Gino Cecchettin: “Quando Giulia è stata aggredita stavo correggendo la tesi”
Gino Cecchettin esprime tutto il suo dolore per la morte della figlia Giulia, la 22enne uccisa dall’ex fidanzato Filippo Turetta, ripercorrendo anche quella maledetta notte in cui la ragazza è stata aggredita e uccisa dal giovane.
Intervistato dal Corriere della Sera, l’uomo ha raccontato: “Quel sabato siamo stati a pranzo insieme. Poi lei è andata in camera sua. Le ho chiesto dalle scale che avrebbe fatto dopo e lei mi ha detto: ‘Forse stasera non torno a cena’. Non le ho chiesto di più. Era una ragazza di grande responsabilità, che non aveva mai dato un problema, concentrata. Io non sapevo delle tensioni con Filippo. Lo avevamo conosciuto, quando stavano insieme; ci era sembrato timido, un po’ freddo. Ho saputo tutto solo dopo. Mi hanno detto che lui, la penultima volta che si sono visti, l’aveva spaventata urlando in modo forsennato. Su spinta di Giulia aveva accettato di farsi vedere da un terapeuta. Ma ne ha cambiati quattro e sempre ha fatto scena muta. Elena aveva capito e le aveva detto il suo giudizio su Filippo. Forse per questo, per timore della disapprovazione della sorella maggiore, Giulia non l’aveva informata dello stato d’animo poi rivelato, anche per noi, dal messaggio trasmesso da Chi l’ha visto?“.
“Quella sera io dovevo andare a prendere Davide in centro. Aspettando il momento mi sono addormentato qui, sul divano. Quando mi sono svegliato erano le undici e trequarti. Sono tornato e lei non c’era, ma non avevo alcuna ragione per preoccuparmi, capitava, il sabato sera. Non avevo sonno e mi sono messo, come eravamo d’accordo, a correggere la sua tesi. Le ho mandato uno screenshot di un errore e solo allora mi sono accorto che era l’una e quarantacinque. Ho pensato che la mattina dopo l’avrei rimproverata, ma quando mi sono alzato non c’era e da allora è cominciato tutto”.
Gino Cecchettin continua: “In questa casa eravamo tre a due. Ora, con Elena a Vienna, siamo rimasti Davide ed io, ma ce la caveremo. I miei ragazzi sono forti. Elena ha ignorato gli assurdi attacchi che ha ricevuto, ma si è sentita riscaldata dall’immensa ondata di coscienza civile di affetto che le sue parole hanno determinato nel Paese”.

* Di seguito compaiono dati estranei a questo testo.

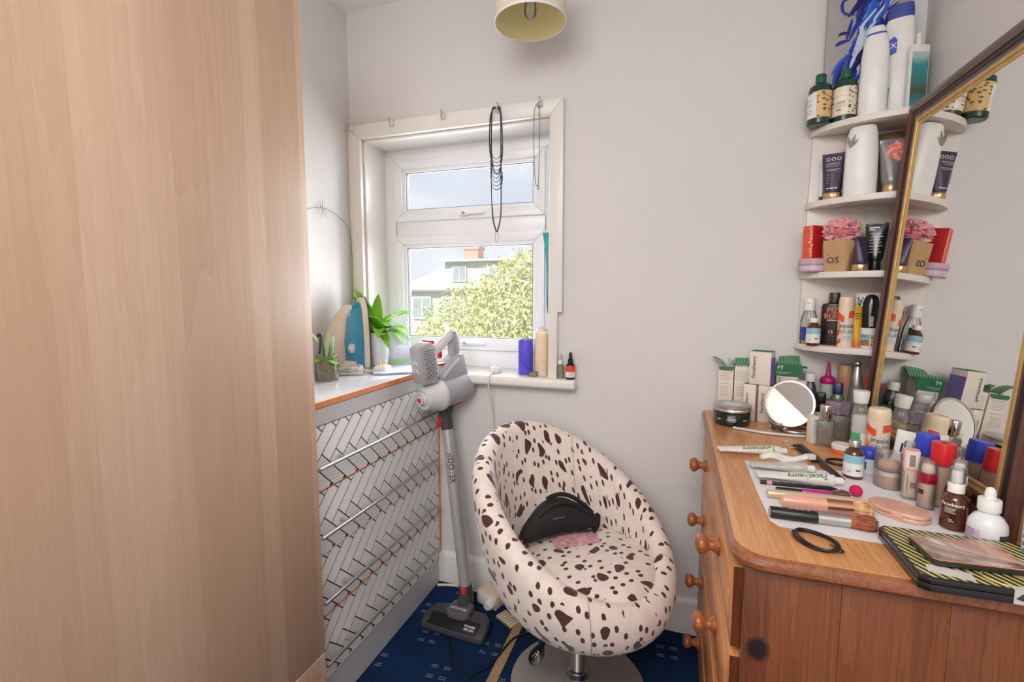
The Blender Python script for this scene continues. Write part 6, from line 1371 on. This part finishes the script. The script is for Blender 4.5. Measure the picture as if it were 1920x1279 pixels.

Il papà di Giulia, poi, parla di Filippo Turetta: “Per i genitori di Filippo non provo odio, ma tristezza e persino tenerezza. Io ho già ricominciato a camminare nella vita, per loro sarà più difficile. Li abbraccio virtualmente, hanno avuto, se possibile, una disgrazia più feroce della mia. In questi giorni non ho provato né odio né rabbia”.
“Quando sono riuscito a leggere gli articoli sull’aggressione ho provato solo dolore per mia figlia che era lì, sola, spaventata, senza che io potessi aiutarla. Ho voluto vederla, dopo. La prima volta, due giorni fa, le ho toccato la gamba. Ho visto le sue mani fasciate e avevo il desiderio di stringerle. Prima che chiudessero la bara ci sono riuscito. È stata dura, ma l’ho sentita vicino a me, come non mai”.
Gino Cecchettin, poi, conferma il suo impegno affinché quanto accaduto a Giulia non si ripeta più: “Ma ciò che mi preme ora è fare in modo che, finita l’emozione, non ci si torni ad assopire. Noi italiani siamo bravi ad avere slanci civili ma siamo anche capaci di dimenticare in fretta. Il rumore è il campanello che ogni mattina ci deve tenere svegli e farci chiedere cosa abbiamo fatto per far finire i femminicidi. Quando ho parlato di un impegno civico ho voluto dire che, con una Fondazione o in altro modo, io voglio dedicare la mia vita a far sì che non ci sia un’altra Giulia. Per me bisogna partire dall’educazione. La violenza non è un problema di altri. Prendi le due famiglie coinvolte in questa vicenda: due ragazzi universitari, cresciuti in determinate famiglie. Sembra un ambiente al riparo, invece no”.